“You can plan all you want to. You can lie in your morning bed and fill whole notebooks with schemes and intentions. But within a single afternoon, within hours or minutes, everything you plan and everything you have fought to make yourself can be undone as a slug is undone when salt is poured on him. And right up to the moment when you find yourself dissolving in foam you can still believe you are doing fine.”
– Wallace Stegner, “Crossing For Safety.
A friend told me on the phone last night that my closing on our new home today was the biggest day of my life, and that startled me. I think of my daughter Emma being born, of my marriage to Maria, of my decision to break away from my old life and become a writer as being big days in my life. Yet I thought my friend was right. In many ways, all of these things, all of the other big days, big decisions, books and photos, dogs and donkeys, ups and downs, breakdowns and counselors, terror and spirituality, all led to this day. To finding my true self, living my true life.

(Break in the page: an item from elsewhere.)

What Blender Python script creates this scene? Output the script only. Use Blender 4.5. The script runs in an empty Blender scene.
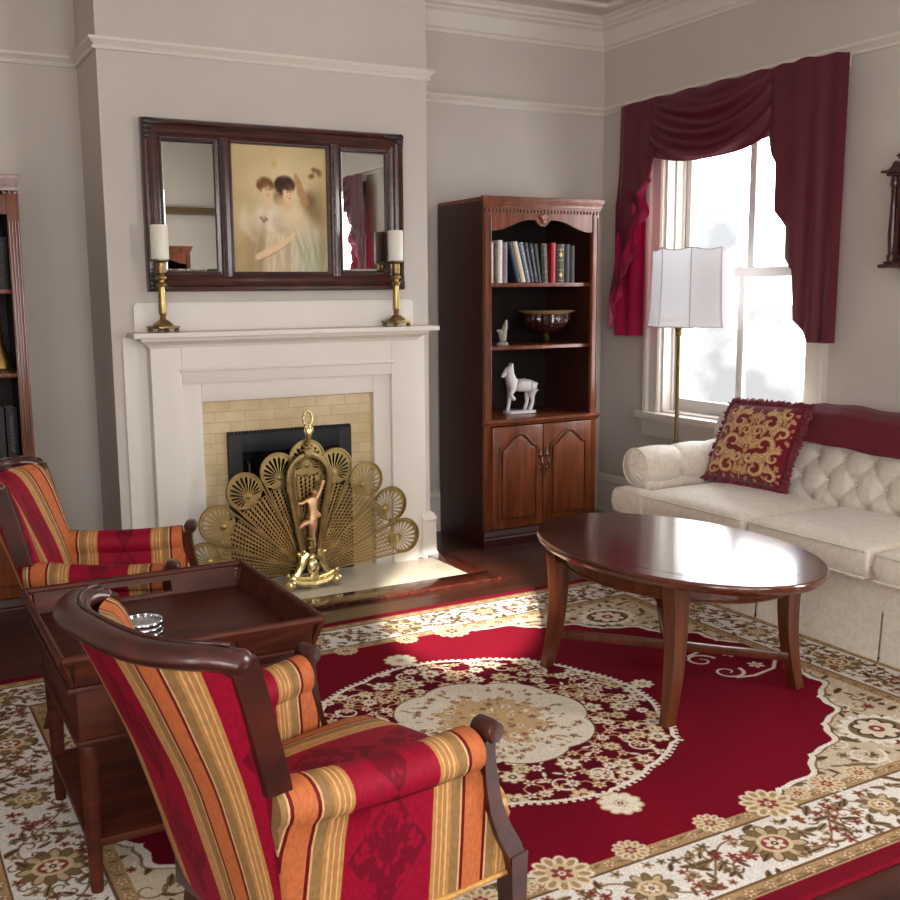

I have lived a hard life at times, and an easy one at others. I was not born rich, and have never been rich, although many people assume even minor celebrities are. When I came to the farm, I lived a big and illusory life. Having a movie made about you can mess up your head, fuzz your perspective. It’s like all the “likes” on Facebook. It’s easy to stroke a keyboard, but it doesn’t always mean much. People love your writing, but few of them actually buy books. People tell me every day that this or that photo ought to be a notecard, but I know they rarely buy them when they are. People tell me every day I have a perfect life, even as I know I do not.
Part of the search for an authentic life is to find your own reality, know who you are, come to terms with your life. What you think, not what people tell you.
That’s what this closing feels like, that I am finally coming to terms with my life. I am buying a house with Maria, the love of my life, and that is the big thing. It feels as if this is where I belong, this is where I was meant to be. This is the last house I will ever buy in my life, I believe, the house in which I plan to die. And I have never thought that before about a house. I have struggled for years to find out who I am, and it has led me to this day, this house.
ThisĀ is crossing to safety to me, a great plan that may turn into foam – I know that is possible. But more than that, it feels like the place where I will have the best of times, a place where love and friendship has its home and happiness its headquarters.